The Girls of Riyadh by Rajaa Alsanea (Saudi Arabia): As I’ve said before, I really wanted to find some light-hearted reads in this challenge. I didn’t want every novel to be full of suffering, trauma, and triggers. The Girls of Riyadh was a perfect place to land after the harrowing journey in The Blue. It was praised as a Saudi Sex in the City, and I think it lived up to that hype! This novel follows the trials of love and life that four young Saudi women face as they come of age in a country that is bound by tradition and religion. While some of the plotting felt redundant (in love, out of love, repeat), I enjoyed this novel a lot.

Further Reading

  • On Translations: Obviously, I’ve read a few books in translation this year for this challenge, but this month was the first time I stopped to really think about that. I ran into an interesting sentence on a Wikipedia article about The Girls of Riyadh which sent me into a tail spin of research, which eventually led me to write a blog post about what I learned. I also read an article from The Guardian that talks to a few translators about their work, what draws them to it, and what they see their ultimate mission as — very interesting read! Also, made me more interested in learning a new language!
  • Women in Saudi Arabia today: Americans are constantly inundated with stereotypes about the Middle East, especially with how women are treated, so I liked getting an insiders perspective about what it’s really like to live in Saudi Arabia as a woman from The Girls of Riyadh. This article catches us up a little from 2007 when The Girls was published.
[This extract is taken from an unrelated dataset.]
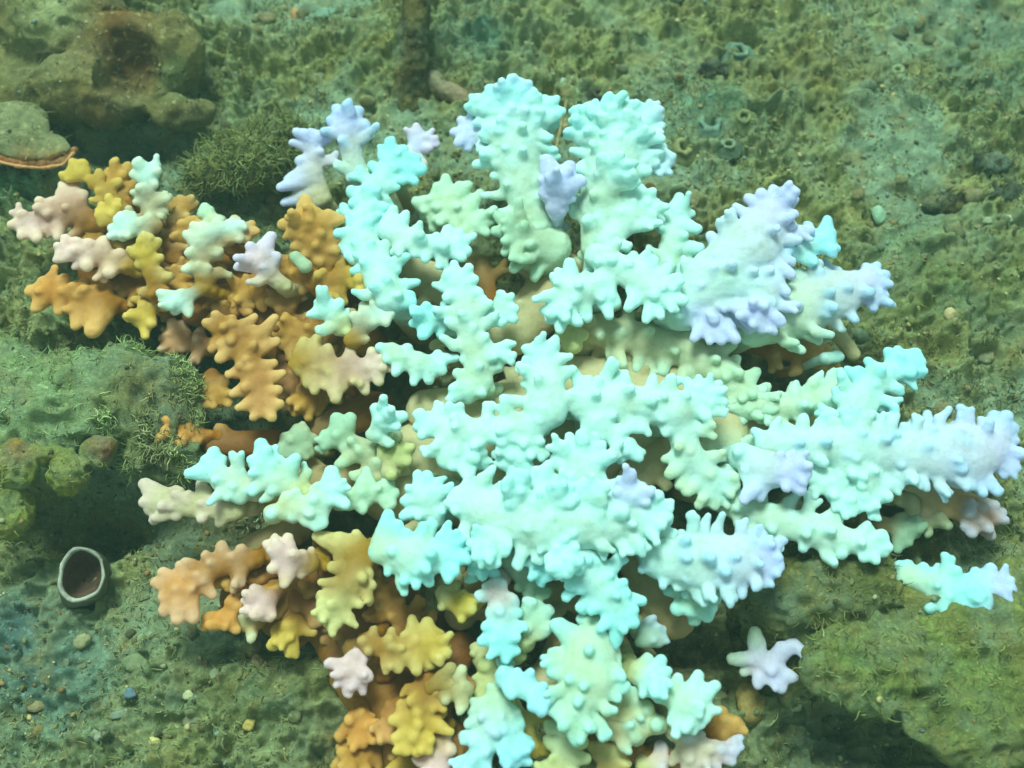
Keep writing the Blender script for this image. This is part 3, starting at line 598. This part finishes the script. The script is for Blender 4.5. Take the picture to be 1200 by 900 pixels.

I particularly liked the last bit of the article about the two friends clashing on women’s standing in Saudi Arabia — it reminded me of Michelle and her friends in the novel.
  • Israel and Palestine: I have to admit I knew little to nothing about the on-going conflict in Israel and Palestine before starting The Blue Between Sky and Water, so I was in for a bit of a wake-up call. I read up on what was going on, to compare the fiction to the reality, and I found this site from Human Rights Watch to be useful in doing so. Obviously, there’s a lot to get a grasp of here, with nearly half a century of occupation, and centuries of conflict (both internal and funded/supported/caused by colonizers from the West) to contend with and consider, so I’m still learning about this. If you have any recommendations about reading, viewing, or other resources, please put them in the comments!

Next month, we’re moving along into Southeast Asia. I’ve been looking forward to this one all year — I have a lot of great books on my shelf that have been sitting there all year waiting for October!